Urban green space plays a significant role on carbon cycling in urban areas. Accurate estimation of CO₂ fluxes above urban green space using the long-term field observation method provides critical information about climate change reactions and regional carbon sequestration evaluations. Continuous eddy-covariance measurements of CO₂ fluxes were conducted to analyze the carbon exchange status in 2009 and 2010. The analyses included daily variations in the CO₂ fluxes during different seasons, annual variations in light response parameters, including apparent light use efficiency (α) and maximum photosynthetic productivity (P_max). Annual variations in the net ecosystem CO₂ exchange (NEE) and the ecosystem respiration (R_eco) were also studied.
A tower located in the botanical garden of Dongguan with 4 levels and a total height of 20 m was used for the measurements. The CO₂ flux at a height of 20 m was analyzed to study the CO₂ exchange between an urban green space and the atmosphere interface. According to the eddy-covariance method and the detection limits of the instrument, abnormal data were removed to ensure accuracy. The daytime NEE and the photosynthetic active radiation (PAR) were used to formulate the Michaelis-Menten model as the gap-filling model during the daytime, while the night respiration (R_eco) and soil temperature at 5 cm depth (T_s) were used to calculate the exponential equation as the gap-filling model at night.

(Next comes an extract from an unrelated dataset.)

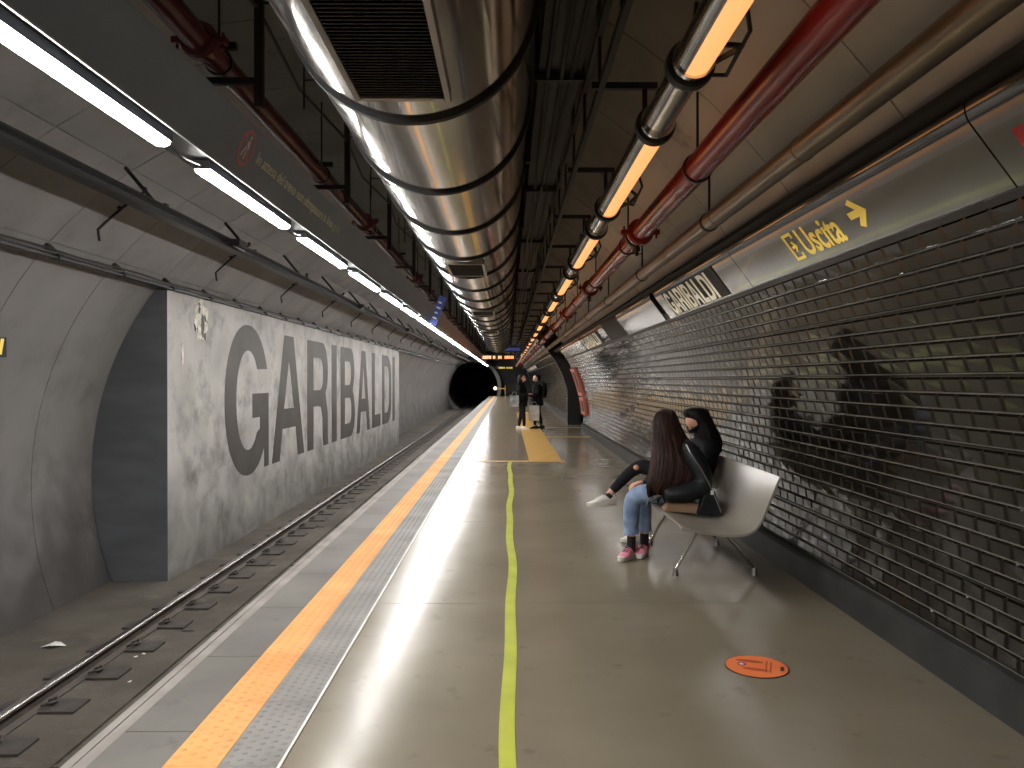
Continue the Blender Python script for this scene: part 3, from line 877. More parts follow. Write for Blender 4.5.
# ------------------------------------------------------------------ track
def rail_obj(x, label):
    e = empty('track_rail', (x, 0, BED))
    mb = MB(); mb.prism_y([(-.07, 0), (.07, 0), (.07, .012), (.015, .03), (.010, .10), (.034, .113), (-.034, .113), (-.010, .10), (-.015, .03), (-.07, .012)], Y0, 100)
    mb.build('rail_body', M['rail'], e)
    mb = MB(); mb.prism_y([(-.034, .114), (.034, .114), (.035, .135), (.026, .145), (-.026, .145), (-.035, .135)], Y0, 100)
    mb.build('rail_head', M['railhead'], e)
    return tag(e, label, 'rail')
rail_obj(-3.82, 'steel running rail with a shiny worn head, beside the wall')
rail_obj(-2.385, 'steel running rail hidden close below the platform edge')
def fast(y):
    e = empty('rail_fastener', (-3.82, y, BED))
    mb = MB(); mb.box(.075, .36, -.13, .13, .0, .022); mb.build('base_plate', M['plate'], e, bevel=.004)
    mb = MB(); mb.box(-.30, -.075, -.13, .13, .0, .02); mb.build('base_plate', M['plate'], e, bevel=.004)
    mb = MB()
    for sx in (1, -1):
        mb.tube([(sx * .06, -.05, .035), (sx * .13, -.06, .06), (sx * .16, 0, .05), (sx * .13, .06, .06), (sx * .06, .05, .035)], .011, 8)
        mb.tube([(sx * .12, 0, .02), (sx * .12, 0, .075)], .014, 8)
    mb.build('spring_clip', M['plate'], e)
    return e
f0 = fast(4.2); fs_ = [f0]
for k in range(1, 85):
    c = copy_tree(f0); c.location = (-3.82, 4.2 + .7 * k, BED); fs_.append(c)
for c in fs_: tag(c, 'dark metal rail fastening plate with spring clips on the track bed', 'fastener', 'rail fastening plates along the track')
mb = MB(); mb.add([(-.10, -.04, .004), (.02, -.07, .03), (.14, .0, .006), (.05, .06, .025), (-.06, .05, .005), (.03, 0, .05)], [(0, 1, 5), (1, 2, 5), (2, 3, 5), (3, 4, 5), (4, 0, 5)])
o = mb.build('paper_scrap', M['white'], fix=False); o.location = (-4.55, 7.75, BED); tag(o, 'crumpled white paper scrap on the track bed by the wall', 'litter')
mb = MB(); 
o = None
for (px, py) in ((144, 654), (136, 657), (103, 650), (112, 676), (72, 701), (130, 682)):
    Yp = F * (1.5 - BED) / (py - 380); Xp = (px - 508) / F * Yp
    m_ = MB(); m_.box(-.018, .018, -.012, .012, 0, .008); o = m_.build('litter_fragment', M['white'], bevel=.003); o.location = (Xp, Yp, BED + .001); o.rotation_euler.z = px
    tag(o, 'tiny white litter fragment on the track bed near the fastening plates', 'litter', 'white litter fragments on the track bed')

# black sign at the left edge
e = empty('wall_sign', (-5.10, 7.55, 1.83))
mb = MB(); mb.box(-.02, .02, -.9, .33, -.10, .10); mb.build('plate', M['sign_black'], e)
put('letter', curve_mesh([[(0, 0), (.05, 0), (.05, .16), (0, .16)]], .001), M['yellow_sign'], frame_mat((.022, .20, -.075), (0, 1, 0), (0, .25, 1), (1, 0, 0)), e)
tag(e, 'black sign with yellow marking on the curved wall at left edge', 'sign')

# ------------------------------------------------------------------ far signs
def disp(name, x0, x1, z0, z1, y, label, m_txt, rows, th=.18, seed=1):
    e = empty(name, ((x0 + x1) / 2, y, z0)); hw = (x1 - x0) / 2; h = z1 - z0
    mb = MB(); mb.box(-hw, hw, 0, th, 0, h); mb.build('housing', M['black'], e, bevel=.01)
    rnd = random.Random(seed); mb = MB()
    for r_ in range(rows):
        za = h * (.2 + .7 * r_ / rows); zb = za + h * .55 / rows
        x = -hw * .9
        while x < hw * .88:
            w_ = rnd.uniform(.05, .11)
            if rnd.random() > .12: mb.box(x, min(x + w_, hw * .92), -.006, 0, za, zb)
            x += w_ + .02
    mb.build('display', m_txt, e)
    mb = MB()
    for sx in (-.8, .8): mb.tube([(sx * hw, th / 2, h), (sx * hw, th / 2, 1.1)], .015, 8)
    mb.build('hanger', M['black'], e)
    return tag(e, label, 'sign')
disp('departure_display', -1.25, .32, 2.44, 2.68, 36, 'lit orange departure display hanging over the far platform', M['orange_led'], 1)
disp('departure_display', -.9, .45, 2.36, 2.60, 62, 'dimmer smaller display hanging farthest down the platform', M['yellow_sign'], 1, seed=4)
disp('overhead_sign', -.1, .5, 2.62, 2.86, 31, 'dark blue overhead sign just left of the far lamp row', M['blue'], 1, seed=6)
e = empty('hanging_sign', (-1.70, 17.2, 2.72))
e.rotation_euler = (0, R(22), R(12))
mb = MB(); mb.box(-.03, .03, -.12, .30, 0, .68); mb.build('housing', M['black'], e, bevel=.01)
mb = MB(); mb.box(-.085, .085, -.135, -.12, .01, .67); mb.build('face', M['blue'], e)
mb = MB()
for k in range(4): mb.box(-.05, .04 - .02 * (k % 2), -.14, -.135, .14 + k * .12, .175 + k * .12)
mb.build('lettering', M['white_sign'], e)
mb = MB(); mb.tube([(0, .1, .68), (-.25, .1, 1.25)], .02, 8); mb.build('hanger', M['black'], e)
tag(e, 'slanted blue hanging sign at the end of the dark light box', 'sign')
e = empty('signal_sign', (-1.15, 70, 0))
mb = MB(); mb.tube([(.9, 0, 0), (.9, 0, 1.0)], .04, 10); mb.box(.1, .95, -.03, .03, .68, .78); mb.build('post', M['yellow_path'], e)
mb = MB(); mb.tube([(0, -.05, .75), (0, .03, .75)], .16, 24); mb.build('lamp', M['spot'], e)
tag(e, 'round pale signal on an orange arm at the far platform end', 'signal')
# duct end vent glow is only the reflection of the display

# ------------------------------------------------------------------ pink red framed cabinet on the right wall
e = empty('hose_cabinet', (2.2, 22.4, .5))
def wallx(z, r=RT - .03): return CX + math.sqrt(r * r - (z - CZ) ** 2)
def frame_rect(za, zb, ya, yb, wd=.09):
    mb = MB(); zs = [za + (zb - za) * i / 8 for i in range(9)]
    def strip(z0, z1, y0, y1, d=.05):
        zz = [z0 + (z1 - z0) * i / 6 for i in range(7)]
        pr = [(wallx(z) - d - 2.2, z - .5) for z in zz] + [(wallx(z) + .02 - 2.2, z - .5) for z in zz[::-1]]
        mb.prism_y(pr, y0 - 22.4, y1 - 22.4)
    strip(za, zb, ya, ya + wd); strip(za, zb, yb - wd, yb); strip(za, za + wd, ya + wd, yb - wd); strip(zb - wd, zb, ya + wd, yb - wd)
    f = mb.build('frame', M['pinkred'], e)
    mb = MB(); zz = [za + wd + (zb - za - 2 * wd) * i / 6 for i in range(7)]
    pr = [(wallx(z) - .02 - 2.2, z - .5) for z in zz] + [(wallx(z) + .01 - 2.2, z - .5) for z in zz[::-1]]
    mb.prism_y(pr, ya + wd - 22.4, yb - wd - 22.4); mb.build('door', M['skirt'], e)
frame_rect(.5, 1.0, 21.75, 22.95); frame_rect(1.04, 1.82, 21.75, 22.95)
tag(e, 'tall pinkish red framed cabinet on the tiled wall beside the black arch', 'cabinet')

# ------------------------------------------------------------------ floor sticker
e = empty('floor_sticker', (1.30, 4.04, 0))
e.rotation_euler.z = R(-20)
mb = MB(); mb.prism_y([(0, 0), (1, 0)], 0, 0) if False else None
def disc(r, z, n=56): return [(r * math.cos(2 * PI * k / n), r * math.sin(2 * PI * k / n), z) for k in range(n)]
mb = MB(); mb.loft([disc(.163, .0005), disc(.163, .003)], False); mb.build('rim', mat('sticker_rim', srgb(60, 30, 20), rough=.5), e)
so = mat('sticker_orange', srgb(226, 118, 62), srgb(234, 128, 72), 5, rough=.45)
sr = mat('sticker_red', srgb(170, 66, 42), rough=.5)
mb = MB(); mb.loft([disc(.156, .003), disc(.156, .0038)], False); mb.build('face', so, e)
def flat(name, loops, m): return put(name, curve_mesh(loops, .0003), m, Matrix.Translation((0, 0, .0045)), e)
flat('footprint', [[(x * .95 - .02, y * .9 + .062) for x, y in ell(-.02, 0, .075, .020, 0, 360, 30)]], sr)
flat('footprint', [[(x * .95 - .02, y * .9 - .050) for x, y in ell(.02, 0, .070, .020, 0, 360, 30)]], sr)
flat('emblem', [[(x - .075, y + .005) for x, y in circ(.024, 20)], [(x - .075, y + .005) for x, y in circ(.013, 20)]], mat('emblem_violet', srgb(120, 60, 110), rough=.5))
flat('emblem', [[(x - .075, y + .005) for x, y in circ(.011, 16)]], M['white'])
flat('caption', [[(.045, -.075), (.053, -.075), (.053, .085), (.045, .085)], [(.067, -.07), (.075, -.07), (.075, .075), (.067, .075)]], sr)
flat('caption', [[(.118, -.03), (.137, -.03), (.137, .03), (.118, .03)]], mat('caption_dark', srgb(70, 30, 26), rough=.5))
tag(e, 'round orange distancing sticker on the platform floor', 'floor sticker')

# ------------------------------------------------------------------ bench
bench = empty('platform_bench', (1.55, 6.4, 0))
BY0, BY1 = 5.42, 7.4
prof = [(1.215, .462), (1.235, .468), (1.30, .452), (1.40, .430), (1.50, .416), (1.60, .412), (1.665, .418), (1.715, .44), (1.752, .475), (1.785, .535), (1.82, .62), (1.86, .72), (1.895, .800), (1.905, .822)]
def smoothp(p, it=2):
    for _ in range(it):
        q = [p[0]]
        for a, b in zip(p, p[1:]): q += [(a[0] * .75 + b[0] * .25, a[1] * .75 + b[1] * .25), (a[0] * .25 + b[0] * .75, a[1] * .25 + b[1] * .75)]
        p = q + [p[-1]]
    return p
sp_ = smoothp(prof)
def offs(p, d):
    out = []
    for i, a in enumerate(p):
        q0 = Vector(p[max(0, i - 1)]); q1 = Vector(p[min(len(p) - 1, i + 1)]); t_ = (q1 - q0).normalized()
        out.append((a[0] + t_.y * d, a[1] - t_.x * d))
    return out
mb = MB(); lo_ = offs(sp_, .016)
loopp = [(x - 1.55, z) for x, z in sp_ + lo_[::-1]]
mb.prism_y(loopp, BY0 - 6.4, BY1 - 6.4, smooth=False)
o = mb.build('seat_shell', M['bench'], bench, bevel=.006)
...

The major results were: (1) the NEE was -91.9 gC·m^-2·a^-1in 2009 and -116.5 gC·m^-2·a^-1 in 2010, indicating that urban green space was a net carbon sink. The NEE varied seasonally with environmental factors. Urban green space was a carbon source from December-March and a carbon sink from April - November each year. (2) The daily total CO₂ flux (F_c) was negative during the winter, but positive during the other seasons. CO₂ storage (F_s) occupied a larger proportion during winter than during the other seasons. Daily CO₂ concentrations (C_c) were highest before sunrise and lowest after sunset. C_c was highest in the winter and lowest in the summer. (3) The annual average α was (0.00134±0.00035) mgCO₂·μmol^-1Photons and P_max was (1.006±0.283) mgCO₂·m^-2·s^-1. (4) The annual R_eco was 1370.4 gC·m^-2·a^-1in 2009 and 1384.8 gC·m^-2·a^-1 in 2010. R_eco varied with changes in the soil temperature during the year. The simulated R_eco during the night was less than the daytime result produced by the Michaelis-Menten model at the same temperature. (5) Because the urban green space was a mixture of forest and grassland, the NEE of the urban green space was smaller than that of a forest ecosystem, but larger than a grassland ecosystem. Compared with other urban green spaces, the NEE in Dongguan was lower than northern urban forests due to the high R_eco caused by high temperatures. (6) Correlation analyses between the NEE and meteorological factors like the PAR, air temperature (T_a) and saturation vapor pressure differential (VPD) were performed. The partial correlation coefficient of the PAR was larger than the others, indicating that the PAR was the most important factor to the NEE. The partial correlation coefficient of T_a was negative during the winter and positive during the summer. The partial correlation coefficient of VPD was positive year-round and was higher under high VPD conditions.